Subsurface Power Conduit Detection: GS9000 Dynamic Stacking in Action

How Dynamic Stacking Redefines Subsurface Power Conduit Detection

In the construction of urban roads and the operation and maintenance of power facilities, the accurate positioning of underground power conduit is the key link to ensure construction safety and avoid powerline damage. Traditional ground-penetrating radar is susceptible to interference in a complex electromagnetic environment, with deep signal blur and large imaging noise, which is difficult to meet the needs of high-precision detection of a power conduit.

Relying on its dynamic stacking technology, the Proceq GS9000 multichannel GPR has significantly improved the clarity, depth and reliability of underground detection through the upgrade of signal processing capacity, and has been applied in the emergency investigation project of power conduits. 

Technical principle

GPR depth penetration is affected by random background noise from external sources such as broadcast transmitters, cellular networks, and other electromagnetic interference. As the GPR signal attenuates with depth, target reflections become harder to detect and may become “hidden” within the noise level.

Random background noise can be reduced by collecting multiple A-scans (traces) at the same location and averaging them, a process known as stacking. Stacking lowers the noise floor, revealing deeper target reflections and improving overall data quality.

Stacking is a well-established technique in GPR technology and has been used for many years. However, its effectiveness is constrained by the system’s ability to acquire repeated traces at the same location and therefore strongly depends on acquisition speed.

Usually, a fixed number of stacks is set before data collection, which is not optimal, particularly for variable speeds. If too few stacks are selected, depth penetration may be limited. If too many stacks are selected, maximum scanning speed must be decreased. This requires users to determine a compromise between scanning efficiency and data quality.

Even though our MCGPR systems use state-of-the-art technology and offer very high acquisition speeds, this requirement increases proportionally with the number of channels and bandwidth, making optimal stacking challenging.

Dynamic Stacking Mode with GS9000 (and GM8000) automatically combines multiple consecutive radar traces in real time to improve SNR (signal-to-noise ratio). By lowering the effective noise floor, it enables clearer imaging and detection of deeper subsurface features. Dynamic stacking ensures collecting the maximum number of stacks adapted to the scanning speed.

Comparison between standard mode and dynamic stacking mode

After enabling dynamic stacking, powerline signals can be clearly identified at a depth of 3 meters; when not enabled, a large amount of noise appears at a depth of 2.5 meters, and signals below 2.5 meters are completely covered by noise. The actual effective detection depth has been increased from 2.5 meters to 3 meters.

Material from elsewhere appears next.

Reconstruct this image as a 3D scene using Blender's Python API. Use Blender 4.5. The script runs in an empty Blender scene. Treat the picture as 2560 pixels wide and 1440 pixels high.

Application case - Background

During the construction and excavation of a road, the underground power conduit was accidentally broken, which seriously affected the construction safety and power supply. In order to quickly lock the position, burial depth and direction of the remaining conduit and avoid secondary damage, it is necessary to complete the following tasks by non-destructive detection:

1. Accurately identify the plane position and buried depth of the underground conduits.
2. Clearly distinguish power conduit signals and exclude underground structures and electromagnetic interference.
3. Provide reliable data to support subsequent construction and line repair.

Solution

After going to the scene, the engineer first adopted the standard scanning mode of GS8000 for detection. However, due to the interference of complex underground structures and surrounding high-frequency electromagnetic waves, the detection effect was not good.

1. The data noise is obvious, and the (power conduit) reflected signal is not continuous.
2. The features of deep slice and B-scan images are blurred and difficult to read accurately.
3. Deep signals are easily covered by noise and cannot meet the precise positioning requirements.

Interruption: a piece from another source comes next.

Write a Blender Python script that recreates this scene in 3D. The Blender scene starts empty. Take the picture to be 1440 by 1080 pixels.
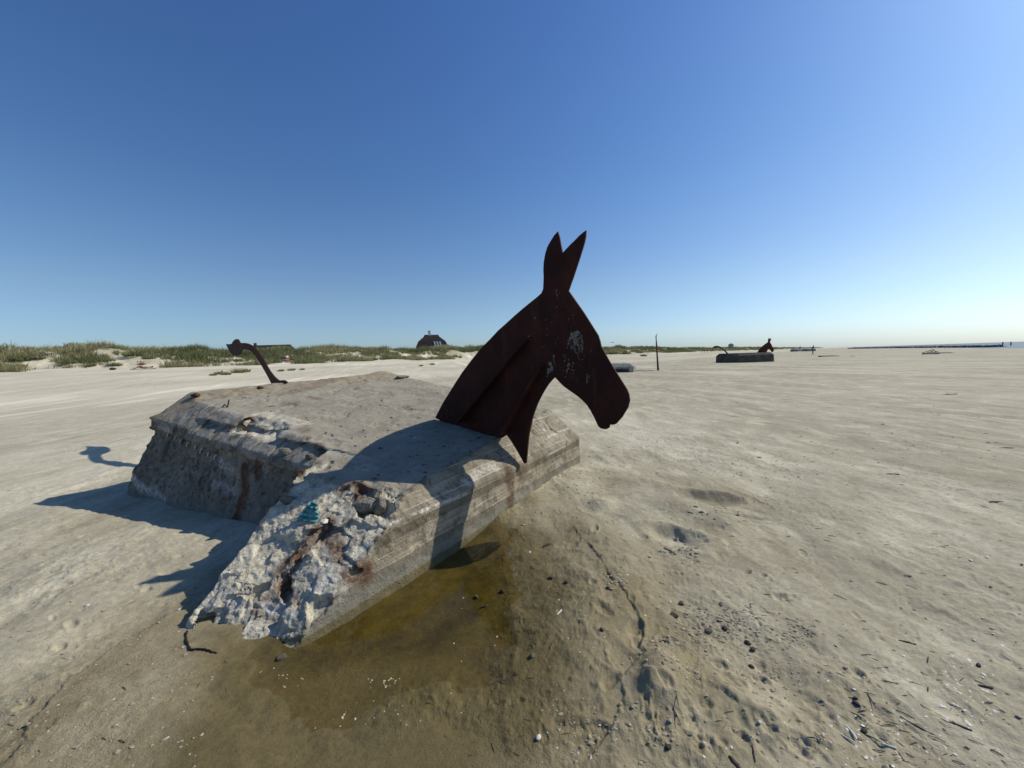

Considering that the newly upgraded dynamic stacking mode of Proceq GS9000 ground-penetrating radar) can effectively improve the data signal-to-noise ratio, we use GS9000 equipped with GX2 antenna to scan the construction area again. The data results show that the noise of the B-scan image is significantly reduced, and the image background is cleaner; the powerline reflection signal in the slice view is continuous and clear.

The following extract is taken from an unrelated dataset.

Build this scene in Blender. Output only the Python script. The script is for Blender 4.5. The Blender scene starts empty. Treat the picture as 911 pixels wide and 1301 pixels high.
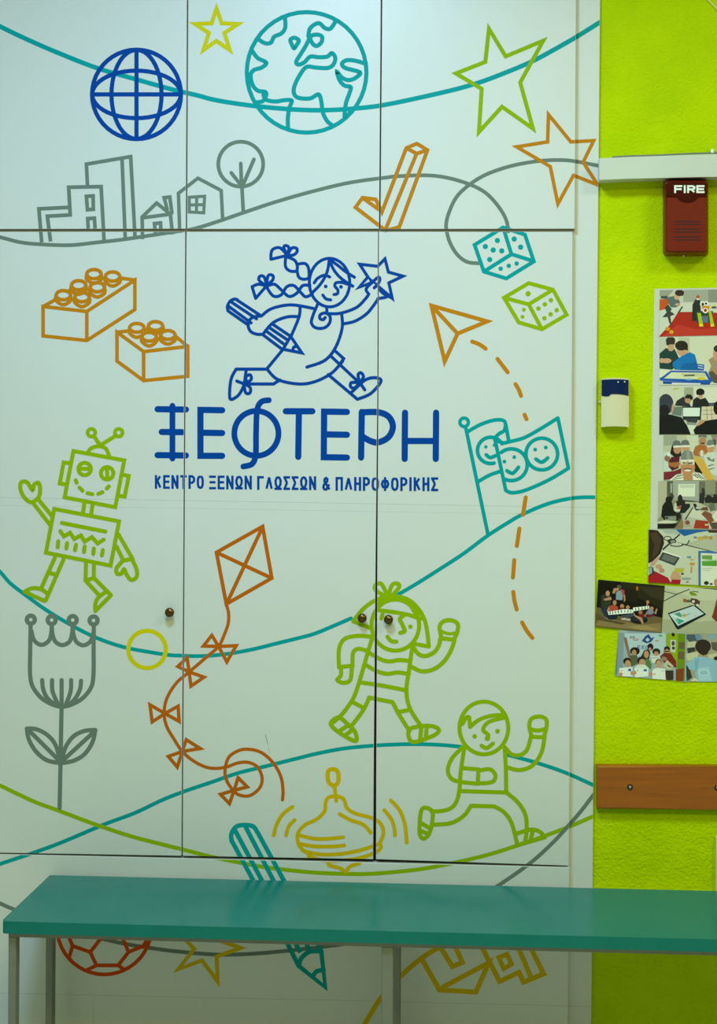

The continuous band-shaped strong reflection signal was successfully identified and determined to be an power conduit, with a depth of about 1.1 meters.

Manhole cover signals at the detection area edge are synchronously identified, confirming the precise position of the conduits.

Finally, through the GPR data post-processing software GPR Insights, the 3D reconstruction of powerlines is carried out to realize the visual analysis of underground structures.

Conclusion

Dynamic stacking technology provides core empowerment for underground power conduit detection from the signal processing level, which solves the pain points of traditional detection such as loud noise, weak deep signal, and difficult to suppress interference.

Relying on this technology, Proceq GS9000 GPR can still output high-quality data in complex electromagnetic and stratum environments, realizing accurate positioning, clear imaging and efficient detection of power conduit, and providing reliable non-destructive testing support for construction safety, powerline repair and urban underground facility management.